[START]

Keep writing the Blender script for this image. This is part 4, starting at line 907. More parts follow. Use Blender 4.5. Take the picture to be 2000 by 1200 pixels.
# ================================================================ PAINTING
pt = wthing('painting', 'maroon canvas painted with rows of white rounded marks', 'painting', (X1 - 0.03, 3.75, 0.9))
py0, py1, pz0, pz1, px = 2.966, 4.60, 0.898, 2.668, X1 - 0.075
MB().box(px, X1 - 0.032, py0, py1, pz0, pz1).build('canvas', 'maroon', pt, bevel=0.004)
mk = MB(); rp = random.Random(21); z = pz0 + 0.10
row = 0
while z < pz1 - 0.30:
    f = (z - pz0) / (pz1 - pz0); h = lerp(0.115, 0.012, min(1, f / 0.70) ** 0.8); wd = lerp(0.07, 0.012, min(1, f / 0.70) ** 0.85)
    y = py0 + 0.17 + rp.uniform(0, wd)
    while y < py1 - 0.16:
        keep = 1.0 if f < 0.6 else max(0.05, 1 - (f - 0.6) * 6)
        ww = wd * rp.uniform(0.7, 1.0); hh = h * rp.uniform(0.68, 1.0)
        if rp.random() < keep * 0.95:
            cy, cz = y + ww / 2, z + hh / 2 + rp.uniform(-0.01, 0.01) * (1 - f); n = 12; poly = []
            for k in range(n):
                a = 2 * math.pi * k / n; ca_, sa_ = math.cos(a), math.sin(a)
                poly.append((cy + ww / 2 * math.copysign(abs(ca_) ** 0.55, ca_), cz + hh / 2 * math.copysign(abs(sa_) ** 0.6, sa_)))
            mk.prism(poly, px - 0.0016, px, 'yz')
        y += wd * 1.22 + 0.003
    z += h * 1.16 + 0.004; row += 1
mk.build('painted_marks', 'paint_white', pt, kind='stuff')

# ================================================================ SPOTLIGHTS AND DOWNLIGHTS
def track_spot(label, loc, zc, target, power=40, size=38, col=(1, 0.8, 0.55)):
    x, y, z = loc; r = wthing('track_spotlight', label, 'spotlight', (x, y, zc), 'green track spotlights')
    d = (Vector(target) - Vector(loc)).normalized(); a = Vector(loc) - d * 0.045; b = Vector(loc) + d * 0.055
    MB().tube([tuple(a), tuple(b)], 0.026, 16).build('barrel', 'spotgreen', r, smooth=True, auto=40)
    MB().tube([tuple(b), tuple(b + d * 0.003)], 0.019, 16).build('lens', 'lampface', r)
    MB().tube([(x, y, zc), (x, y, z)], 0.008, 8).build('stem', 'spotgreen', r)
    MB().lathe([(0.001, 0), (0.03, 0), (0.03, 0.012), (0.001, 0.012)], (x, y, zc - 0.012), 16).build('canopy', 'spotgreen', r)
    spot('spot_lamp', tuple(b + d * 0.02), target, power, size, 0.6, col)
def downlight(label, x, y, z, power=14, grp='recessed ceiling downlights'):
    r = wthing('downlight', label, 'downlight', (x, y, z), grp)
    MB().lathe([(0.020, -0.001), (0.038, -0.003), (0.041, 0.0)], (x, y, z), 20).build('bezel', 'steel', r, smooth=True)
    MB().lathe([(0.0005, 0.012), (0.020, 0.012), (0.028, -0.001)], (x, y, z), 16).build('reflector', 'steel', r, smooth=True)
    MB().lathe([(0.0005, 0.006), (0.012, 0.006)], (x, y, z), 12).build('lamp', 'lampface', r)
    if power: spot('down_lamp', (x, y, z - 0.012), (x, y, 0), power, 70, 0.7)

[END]

■ What is being asked
The whole listing above needs to be written out again exactly.

■ Result of this exercise
Keep writing the Blender script for this image. This is part 4, starting at line 907. More parts follow. Use Blender 4.5. Take the picture to be 2000 by 1200 pixels.
# ================================================================ PAINTING
pt = wthing('painting', 'maroon canvas painted with rows of white rounded marks', 'painting', (X1 - 0.03, 3.75, 0.9))
py0, py1, pz0, pz1, px = 2.966, 4.60, 0.898, 2.668, X1 - 0.075
MB().box(px, X1 - 0.032, py0, py1, pz0, pz1).build('canvas', 'maroon', pt, bevel=0.004)
mk = MB(); rp = random.Random(21); z = pz0 + 0.10
row = 0
while z < pz1 - 0.30:
    f = (z - pz0) / (pz1 - pz0); h = lerp(0.115, 0.012, min(1, f / 0.70) ** 0.8); wd = lerp(0.07, 0.012, min(1, f / 0.70) ** 0.85)
    y = py0 + 0.17 + rp.uniform(0, wd)
    while y < py1 - 0.16:
        keep = 1.0 if f < 0.6 else max(0.05, 1 - (f - 0.6) * 6)
        ww = wd * rp.uniform(0.7, 1.0); hh = h * rp.uniform(0.68, 1.0)
        if rp.random() < keep * 0.95:
            cy, cz = y + ww / 2, z + hh / 2 + rp.uniform(-0.01, 0.01) * (1 - f); n = 12; poly = []
            for k in range(n):
                a = 2 * math.pi * k / n; ca_, sa_ = math.cos(a), math.sin(a)
                poly.append((cy + ww / 2 * math.copysign(abs(ca_) ** 0.55, ca_), cz + hh / 2 * math.copysign(abs(sa_) ** 0.6, sa_)))
            mk.prism(poly, px - 0.0016, px, 'yz')
        y += wd * 1.22 + 0.003
    z += h * 1.16 + 0.004; row += 1
mk.build('painted_marks', 'paint_white', pt, kind='stuff')

# ================================================================ SPOTLIGHTS AND DOWNLIGHTS
def track_spot(label, loc, zc, target, power=40, size=38, col=(1, 0.8, 0.55)):
    x, y, z = loc; r = wthing('track_spotlight', label, 'spotlight', (x, y, zc), 'green track spotlights')
    d = (Vector(target) - Vector(loc)).normalized(); a = Vector(loc) - d * 0.045; b = Vector(loc) + d * 0.055
    MB().tube([tuple(a), tuple(b)], 0.026, 16).build('barrel', 'spotgreen', r, smooth=True, auto=40)
    MB().tube([tuple(b), tuple(b + d * 0.003)], 0.019, 16).build('lens', 'lampface', r)
    MB().tube([(x, y, zc), (x, y, z)], 0.008, 8).build('stem', 'spotgreen', r)
    MB().lathe([(0.001, 0), (0.03, 0), (0.03, 0.012), (0.001, 0.012)], (x, y, zc - 0.012), 16).build('canopy', 'spotgreen', r)
    spot('spot_lamp', tuple(b + d * 0.02), target, power, size, 0.6, col)
def downlight(label, x, y, z, power=14, grp='recessed ceiling downlights'):
    r = wthing('downlight', label, 'downlight', (x, y, z), grp)
    MB().lathe([(0.020, -0.001), (0.038, -0.003), (0.041, 0.0)], (x, y, z), 20).build('bezel', 'steel', r, smooth=True)
    MB().lathe([(0.0005, 0.012), (0.020, 0.012), (0.028, -0.001)], (x, y, z), 16).build('reflector', 'steel', r, smooth=True)
    MB().lathe([(0.0005, 0.006), (0.012, 0.006)], (x, y, z), 12).build('lamp', 'lampface', r)
    if power: spot('down_lamp', (x, y, z - 0.012), (x, y, 0), power, 70, 0.7)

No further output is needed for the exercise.